CUs need to stay apprised of which areas are strengths and which need shoring up when it comes to keeping members happy, and they can do that through comprehensive surveys and analytical tools such as CFI Group's own Credit Union Monitor Solutions.

"More and more organizations tend to rely on web-based surveys, inviting members to come to the website to fill out a survey," said Quenaudon, noting that Internet surveys are more flexible and user friendly than automated phone surveys. "That data feeds our analytical system, which not only calculates the [satisfaction] scores, but also mathematically identifies where the weaknesses are."

When those weaknesses are identified, Quenaudon suggested that CUs should attack one at a time, beginning with the areas that will boost member satisfaction most efficiently. As those weaknesses become sources of strength, the institutions should start to see the changes reflected in the bottom line.

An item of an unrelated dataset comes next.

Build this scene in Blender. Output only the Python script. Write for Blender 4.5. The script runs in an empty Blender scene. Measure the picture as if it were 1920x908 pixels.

"It really enables managers of credit unions to look at the holistic situation and understand what needs to be done to get better word of mouth and higher share of wallet," Quenaudon said of Credit Union Monitor.

Boosting a credit union's positive image in the community as a whole can be much tougher, he noted, as surveying non-members is impractical and many image-realated marketing efforts lack ROI data. Quenaudon suggested engaging the community through a variety of social media efforts to continue the dialogue.

"Blogs are becoming more and more popular in terms of improving, or destroying, the brand and image of the company," he said. "That's a medium you do not control but you can influence to some extent by having a good relationship with your members, keeping an eye on what is out there, and proactively communicating."

CUs should also feel free to concede their weaknesses while reiterating their constant commitment to improving service.

"You can't hide anymore, and since you can't hide, you might as well be proactive," Quenaudon said.